Marc: Meeting & writing with Slash. He told me I was: “One of the greatest RNR singers he’d ever heard”, which gave me a boost, at a time that I really needed it… Best advice? “Keep going. Don’t ever give up, no matter what!” Ariel Bender. Guitarist from Mott the Hoople.

Dale: In terms of the band – meeting Marc; if we’d never met this whole fiasco would never have happened! As far as advice goes, well, sagely counsel might be given by those involved in rock n roll but rock n roll is not a very wise thing to be involved in in the first place – it’s unpredictable and often dangerous. But it is art and if you’re driven to make art then “words of wisdom” are neither here nor there because you’re going to do it anyway! Also, Nigel Mogg our bass player told me that his uncle Phil (from UFO) said to him once: “Nobody ever said this would be easy!” Amen.

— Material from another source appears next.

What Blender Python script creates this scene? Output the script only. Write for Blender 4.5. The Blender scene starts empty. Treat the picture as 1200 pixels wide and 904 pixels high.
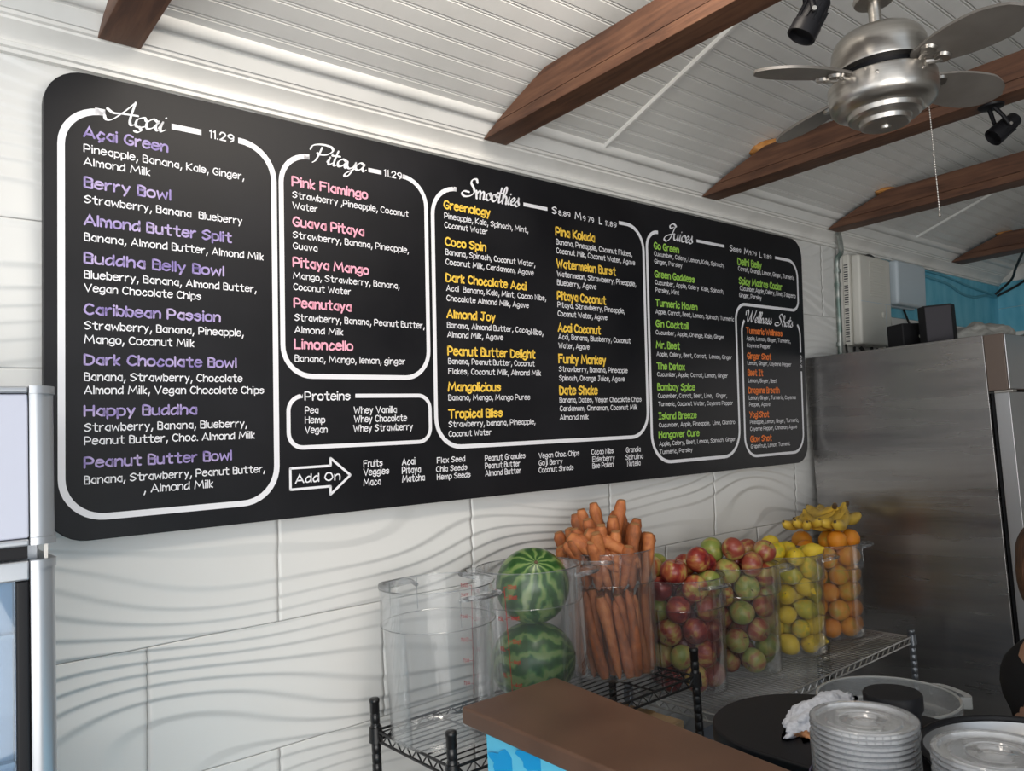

Let’s take a trip with a time machine, so where and why would you really wanna go for a whole day..?

Marc: You’re going laugh at this, but Dale will back me up, and I swear it’s true, no BS! I’m a huge Grecophile – I love Greece, and I’ve been coming to the islands, and the mainland since I was a child, I even have ‘Eleftheria’ in ancient Greek tattoo’d on my chest, where my heart is! This is why I was keen to do this interview. I’ve been all over – Samos & Kerkyra are a fave, but it’s all beautiful to me, and of course it’s about the people really. I love being amongst the Greek people in the summer! My dream is to play in the shadow of the Acropolis! Or anywhere will do in the meantime? Do you think you guys can get us some shows? Ha ha! Seriously! So, having said all that, I’d like to travel back to Classical Greece, to Athens, and be amongst the ‘Demos’ for a day. Maybe get involved in a ceremony or two, take some ‘ergot’, drink some sweet Samian wine, meet a nice girl, whatever – ha ha!

Dale: The Cowboys have just got back off the road so a time-travel trip right now sounds a touch exhausting to me…I think I’ll just let the past be, and enjoy the future unfolding at its own pace!